WHAT TO PRODUCE:
Leave out the pictures, and write out exactly the lines from the beginning of the material to the line holding "col = scene.collection", that line included, and nothing else.

DATASET CONTENT:

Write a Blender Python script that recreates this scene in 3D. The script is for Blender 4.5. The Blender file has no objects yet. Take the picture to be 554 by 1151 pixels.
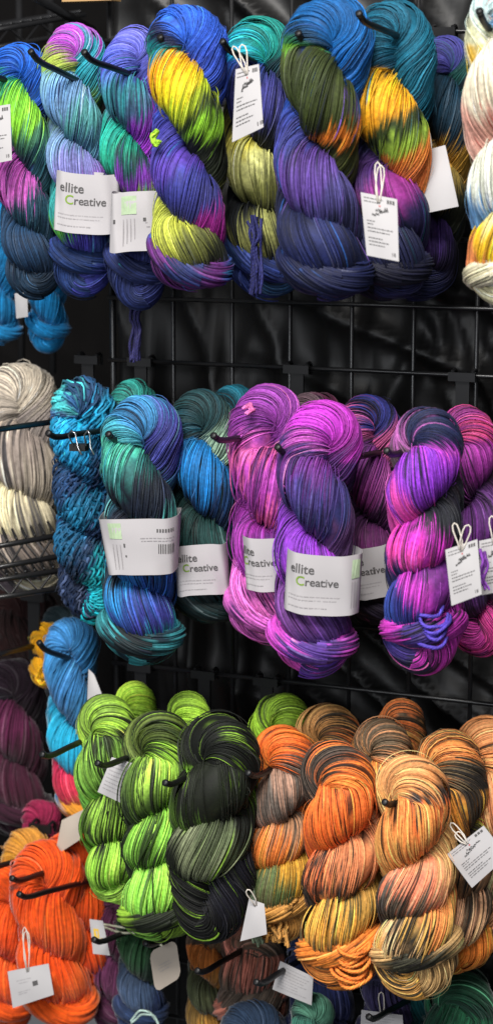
import bpy, math, random
import numpy as np
from mathutils import Vector, Matrix

random.seed(7)
rng = np.random.default_rng(11)
scene = bpy.context.scene
col = scene.collection

# ------------------------------------------------------------------ camera
PAN, PITCH = math.radians(24), math.radians(10)
FPX, DIST = 2300.0, 2.3
FW = Vector((-math.sin(PAN) * math.cos(PITCH), math.cos(PAN) * math.cos(PITCH), -math.sin(PITCH)))
RT = Vector((math.cos(PAN), math.sin(PAN), 0))
UP = RT.cross(FW)
CAM = Vector((0, -0.15, 0)) - FW * DIST
cd = bpy.data.cameras.new('camera')
cam = bpy.data.objects.new('camera', cd)
col.objects.link(cam)
m = Matrix((RT, UP, -FW)).transposed().to_4x4()
m.translation = CAM
cam.matrix_world = m
cd.sensor_width = 36
cd.lens = 36 * FPX / 1151
cd.clip_start, cd.clip_end = 0.05, 50
cd.dof.use_dof = True
cd.dof.focus_distance = 2.28
cd.dof.aperture_fstop = 4.2
scene.camera = cam

# ------------------------------------------------------------------ light
w = bpy.data.worlds.new('World')
scene.world = w
w.use_nodes = True
bg = w.node_tree.nodes['Background']
bg.inputs[0].default_value = (0.92, 0.95, 1.0, 1)
bg.inputs[1].default_value = 0.13


def area(name, loc, target, sx, sy, power, colr):
    l = bpy.data.lights.new(name, 'AREA')
    l.shape = 'RECTANGLE'
    l.size, l.size_y = sx, sy
    l.energy = power
    l.color = colr
    o = bpy.data.objects.new(name, l)
    o.location = loc
    o.rotation_euler = (Vector(target) - Vector(loc)).to_track_quat('-Z', 'Y').to_euler()
    col.objects.link(o)


area('ceiling_lamp', (0.5, -3.0, 3.0), (0, -0.1, 0.0), 2.2, 1.4, 290, (1.0, 0.97, 0.93))
area('hall_lamp', (-0.6, -5.6, 1.1), (0, -0.1, 0.0), 4.5, 0.9, 105, (0.93, 0.96, 1.0))

scene.view_settings.view_transform = 'Standard'
scene.view_settings.look = 'None'
scene.view_settings.exposure = 0.0
scene.view_settings.gamma = 1.0


# ------------------------------------------------------------------ helpers
def ray(u, v):
    return FW + RT * ((u - 277) / FPX) - UP * ((v - 575.5) / FPX)


def at(u, v, d):
    """a point d metres in front of the wire grid, measured off the photograph"""
    r = ray(u, v)
    return CAM + r * ((-d - CAM.y) / r.y)


def lin(h):
    h = h.lstrip('#')
    c = np.array([int(h[i:i + 2], 16) / 255 for i in (0, 2, 4)])
    return np.where(c <= 0.04045, c / 12.92, ((c + 0.055) / 1.055) ** 2.4)


def tag(o, label=None, cat=None, group=None, kind=None):
    if label: o['label'] = label
    if cat: o['category'] = cat
    if group: o['group'] = group
    if kind: o['kind'] = kind
    return o


def empty(name, loc):
    o = bpy.data.objects.new(name, None)
    o.location = loc
    o.empty_display_size = 0.02
    col.objects.link(o)
    return o


def link(name, me, mat, parent=None, origin=None):
    o = bpy.data.objects.new(name, me)
    me.materials.append(mat)
    col.objects.link(o)
    if parent is not None:
        o.parent = parent
    return o


def mesh_np(name, V, F, C=None, smooth=True):
    """V (n,3), F list of quad arrays"""
    me = bpy.data.meshes.new(name)
    V = np.asarray(V, dtype=np.float32)
    F = np.asarray(F, dtype=np.int32)
    k = F.shape[1]
    me.vertices.add(len(V))
    me.vertices.foreach_set('co', V.ravel())
    me.loops.add(F.size)
    me.loops.foreach_set('vertex_index', F.ravel())
    me.polygons.add(len(F))
    me.polygons.foreach_set('loop_start', np.arange(0, F.size, k, dtype=np.int32))
    me.polygons.foreach_set('loop_total', np.full(len(F), k, dtype=np.int32))
    me.polygons.foreach_set('use_smooth', np.full(len(F), smooth, dtype=bool))
    if C is not None:
        a = me.color_attributes.new('dye', 'FLOAT_COLOR', 'POINT')
        rgba = np.ones((len(V), 4), dtype=np.float32)
        rgba[:, :3] = C
        a.data.foreach_set('color', rgba.ravel())
    me.update(calc_edges=True)
    return me


class MB:
    """collects boxes, tubes and quads into one mesh"""
    def __init__(self):
        self.v, self.f = [], []

    def quad(self, a, b, c, d):
        n = len(self.v)
        self.v += [tuple(a), tuple(b), tuple(c), tuple(d)]
        self.f.append((n, n + 1, n + 2, n + 3))

    def tube(self, pts, rad, n=8, cap=True):
        pts = [Vector(p) for p in pts]
        rads = rad if isinstance(rad, (list, tuple)) else [rad] * len(pts)
        base = len(self.v)
        nrm = None
        for i, p in enumerate(pts):
            t = (pts[min(i + 1, len(pts) - 1)] - pts[max(i - 1, 0)]).normalized()
            if nrm is None:
                nrm = t.orthogonal().normalized()
            else:
                nrm = (nrm - t * nrm.dot(t)).normalized()
            b = t.cross(nrm)
            for k in range(n):
                a = 2 * math.pi * k / n
                self.v.append(tuple(p + (nrm * math.cos(a) + b * math.sin(a)) * rads[i]))
        for i in range(len(pts) - 1):
            for k in range(n):
                k2 = (k + 1) % n
                self.f.append((base + i * n + k, base + i * n + k2, base + (i + 1) * n + k2, base + (i + 1) * n + k))
        if cap:
            self.f.append(tuple(base + k for k in reversed(range(n))))
            e = base + (len(pts) - 1) * n
            self.f.append(tuple(e + k for k in range(n)))

    def box(self, c, X, Y, Z):
        """centre and three half-axis vectors"""
        c, X, Y, Z = map(Vector, (c, X, Y, Z))
        n = len(self.v)
        for sx in (-1, 1):
            for sy in (-1, 1):
                for sz in (-1, 1):
                    self.v.append(tuple(c + X * sx + Y * sy + Z * sz))
        for f in ((0, 1, 3, 2), (4, 6, 7, 5), (0, 4, 5, 1), (2, 3, 7, 6), (0, 2, 6, 4), (1, 5, 7, 3)):
            self.f.append(tuple(n + i for i in f))

    def build(self, name, mat, parent=None, smooth=True):
        o0 = Vector(parent.matrix_world.translation) if parent is not None else Vector((0, 0, 0))
        off = Vector((0, 0, 0))
        p = parent
        while p is not None:
            off += p.location
            p = p.parent
        me = bpy.data.meshes.new(name)
        me.from_pydata([tuple(Vector(v) - off) for v in self.v], [], self.f)
        me.polygons.foreach_set('use_smooth', [smooth] * len(me.polygons))
        me.update()
        return link(name, me, mat, parent)


# ------------------------------------------------------------------ materials
def new_mat(name):
    mt = bpy.data.materials.new(name)
    mt.use_nodes = True
    nt = mt.node_tree
    return mt, nt, nt.nodes['Principled BSDF']


def yarn_mat(name, sheen, noise_scale, lo, hi, rough=0.65):
    mt, nt, b = new_mat(name)
    at_ = nt.nodes.new('ShaderNodeAttribute')
    at_.attribute_name = 'dye'
    tc = nt.nodes.new('ShaderNodeTexCoord')
    nz = nt.nodes.new('ShaderNodeTexNoise')
    nz.inputs['Scale'].default_value = noise_scale
    nz.inputs['Detail'].default_value = 3
    mr = nt.nodes.new('ShaderNodeMapRange')
    mr.inputs['From Min'].default_value = 0.3
    mr.inputs['From Max'].default_value = 0.7
    mr.inputs['To Min'].default_value = lo
    mr.inputs['To Max'].default_value = hi
    mx = nt.nodes.new('ShaderNodeVectorMath')
    mx.operation = 'SCALE'
    nt.links.new(tc.outputs['Object'], nz.inputs['Vector'])
    nt.links.new(nz.outputs['Fac'], mr.inputs['Value'])
    nt.links.new(at_.outputs['Color'], mx.inputs[0])
    nt.links.new(mr.outputs['Result'], mx.inputs['Scale'])
    nt.links.new(mx.outputs['Vector'], b.inputs['Base Color'])
    bp = nt.nodes.new('ShaderNodeBump')
    bp.inputs['Strength'].default_value = 0.35
    bp.inputs['Distance'].default_value = 0.0006
    n2 = nt.nodes.new('ShaderNodeTexNoise')
    n2.inputs['Scale'].default_value = 1400
    nt.links.new(tc.outputs['Object'], n2.inputs['Vector'])
    nt.links.new(n2.outputs['Fac'], bp.inputs['Height'])
    nt.links.new(bp.outputs['Normal'], b.inputs['Normal'])
    b.inputs['Roughness'].default_value = rough
    b.inputs['Specular IOR Level'].default_value = 0.32
    b.inputs['Sheen Weight'].default_value = sheen
    b.inputs['Sheen Roughness'].default_value = 0.4
    return mt


def plain_mat(name, c, rough=0.5, metal=0.0, var=0.15, scale=60, spec=0.5):
    mt, nt, b = new_mat(name)
    tc = nt.nodes.new('ShaderNodeTexCoord')
    nz = nt.nodes.new('ShaderNodeTexNoise')
    nz.inputs['Scale'].default_value = scale
    nz.inputs['Detail'].default_value = 4
    mr = nt.nodes.new('ShaderNodeMapRange')
    mr.inputs['To Min'].default_value = 1 - var
    mr.inputs['To Max'].default_value = 1 + var
    mx = nt.nodes.new('ShaderNodeVectorMath')
    mx.operation = 'SCALE'
    mx.inputs[0].default_value = c
    nt.links.new(tc.outputs['Object'], nz.inputs['Vector'])
    nt.links.new(nz.outputs['Fac'], mr.inputs['Value'])
    nt.links.new(mr.outputs['Result'], mx.inputs['Scale'])
    nt.links.new(mx.outputs['Vector'], b.inputs['Base Color'])
    b.inputs['Roughness'].default_value = rough
    b.inputs['Metallic'].default_value = metal
    b.inputs['Specular IOR Level'].default_value = spec
    return mt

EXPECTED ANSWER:
Write a Blender Python script that recreates this scene in 3D. The script is for Blender 4.5. The Blender file has no objects yet. Take the picture to be 554 by 1151 pixels.
import bpy, math, random
import numpy as np
from mathutils import Vector, Matrix

random.seed(7)
rng = np.random.default_rng(11)
scene = bpy.context.scene
col = scene.collection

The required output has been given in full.